Written instruction
Transcribe the listing below from its opening line up to and including the line that contains "return Vector((a * t, Y, CAMZ + c * t))"; reproduce nothing else.
■ ■ ■
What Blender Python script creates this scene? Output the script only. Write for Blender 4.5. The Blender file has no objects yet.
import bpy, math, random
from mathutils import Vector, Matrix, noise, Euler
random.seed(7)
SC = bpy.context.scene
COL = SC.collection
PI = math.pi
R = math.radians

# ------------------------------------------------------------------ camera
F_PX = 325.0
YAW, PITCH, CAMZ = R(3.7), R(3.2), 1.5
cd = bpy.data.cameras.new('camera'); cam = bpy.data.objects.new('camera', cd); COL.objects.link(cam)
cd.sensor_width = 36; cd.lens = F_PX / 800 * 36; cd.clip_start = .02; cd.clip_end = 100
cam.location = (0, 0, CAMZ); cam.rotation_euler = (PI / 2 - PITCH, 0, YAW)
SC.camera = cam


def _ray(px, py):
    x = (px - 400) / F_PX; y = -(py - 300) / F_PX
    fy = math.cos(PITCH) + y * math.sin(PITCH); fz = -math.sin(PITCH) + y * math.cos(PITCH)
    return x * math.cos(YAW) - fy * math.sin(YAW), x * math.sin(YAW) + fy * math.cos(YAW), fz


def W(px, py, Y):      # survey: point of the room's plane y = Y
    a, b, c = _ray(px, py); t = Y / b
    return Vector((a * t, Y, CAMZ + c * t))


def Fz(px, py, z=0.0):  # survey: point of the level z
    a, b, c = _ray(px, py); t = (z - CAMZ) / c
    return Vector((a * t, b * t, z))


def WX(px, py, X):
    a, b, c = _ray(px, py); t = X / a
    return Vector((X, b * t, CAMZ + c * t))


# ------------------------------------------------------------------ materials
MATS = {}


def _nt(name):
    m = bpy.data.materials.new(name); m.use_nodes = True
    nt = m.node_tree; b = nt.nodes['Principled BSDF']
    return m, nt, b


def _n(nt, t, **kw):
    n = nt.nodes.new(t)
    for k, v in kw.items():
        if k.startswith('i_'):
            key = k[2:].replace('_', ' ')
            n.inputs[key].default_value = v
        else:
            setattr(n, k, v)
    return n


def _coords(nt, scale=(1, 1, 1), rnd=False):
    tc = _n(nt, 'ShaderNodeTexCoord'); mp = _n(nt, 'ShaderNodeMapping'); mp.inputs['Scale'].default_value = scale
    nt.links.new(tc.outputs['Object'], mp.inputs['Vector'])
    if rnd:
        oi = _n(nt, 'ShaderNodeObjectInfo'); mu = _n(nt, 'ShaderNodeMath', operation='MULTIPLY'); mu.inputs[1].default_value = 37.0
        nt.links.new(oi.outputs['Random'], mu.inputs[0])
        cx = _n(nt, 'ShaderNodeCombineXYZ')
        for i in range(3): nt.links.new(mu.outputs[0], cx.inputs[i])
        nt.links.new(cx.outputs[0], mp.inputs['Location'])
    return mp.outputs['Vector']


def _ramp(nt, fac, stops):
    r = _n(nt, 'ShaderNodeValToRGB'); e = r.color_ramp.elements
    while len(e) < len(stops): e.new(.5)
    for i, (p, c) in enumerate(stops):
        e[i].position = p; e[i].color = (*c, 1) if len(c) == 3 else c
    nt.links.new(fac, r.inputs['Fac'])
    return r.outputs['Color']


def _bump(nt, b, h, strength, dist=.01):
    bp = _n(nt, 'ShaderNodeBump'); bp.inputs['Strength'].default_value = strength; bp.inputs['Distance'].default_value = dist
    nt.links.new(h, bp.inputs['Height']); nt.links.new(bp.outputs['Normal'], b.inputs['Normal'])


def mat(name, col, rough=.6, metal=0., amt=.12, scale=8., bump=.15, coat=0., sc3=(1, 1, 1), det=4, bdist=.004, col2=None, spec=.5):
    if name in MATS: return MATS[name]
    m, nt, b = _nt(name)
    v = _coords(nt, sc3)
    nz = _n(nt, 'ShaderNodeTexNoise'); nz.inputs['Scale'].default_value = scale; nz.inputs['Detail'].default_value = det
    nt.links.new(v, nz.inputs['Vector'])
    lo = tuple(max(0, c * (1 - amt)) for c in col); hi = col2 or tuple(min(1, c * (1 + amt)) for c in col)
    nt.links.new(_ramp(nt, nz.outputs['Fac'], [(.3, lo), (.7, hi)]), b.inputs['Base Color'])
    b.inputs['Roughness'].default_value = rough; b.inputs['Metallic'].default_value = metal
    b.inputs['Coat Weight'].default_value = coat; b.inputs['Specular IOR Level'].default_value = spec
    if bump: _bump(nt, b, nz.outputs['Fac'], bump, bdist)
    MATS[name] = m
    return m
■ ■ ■
Written solution
What Blender Python script creates this scene? Output the script only. Write for Blender 4.5. The Blender file has no objects yet.
import bpy, math, random
from mathutils import Vector, Matrix, noise, Euler
random.seed(7)
SC = bpy.context.scene
COL = SC.collection
PI = math.pi
R = math.radians

# ------------------------------------------------------------------ camera
F_PX = 325.0
YAW, PITCH, CAMZ = R(3.7), R(3.2), 1.5
cd = bpy.data.cameras.new('camera'); cam = bpy.data.objects.new('camera', cd); COL.objects.link(cam)
cd.sensor_width = 36; cd.lens = F_PX / 800 * 36; cd.clip_start = .02; cd.clip_end = 100
cam.location = (0, 0, CAMZ); cam.rotation_euler = (PI / 2 - PITCH, 0, YAW)
SC.camera = cam


def _ray(px, py):
    x = (px - 400) / F_PX; y = -(py - 300) / F_PX
    fy = math.cos(PITCH) + y * math.sin(PITCH); fz = -math.sin(PITCH) + y * math.cos(PITCH)
    return x * math.cos(YAW) - fy * math.sin(YAW), x * math.sin(YAW) + fy * math.cos(YAW), fz


def W(px, py, Y):      # survey: point of the room's plane y = Y
    a, b, c = _ray(px, py); t = Y / b
    return Vector((a * t, Y, CAMZ + c * t))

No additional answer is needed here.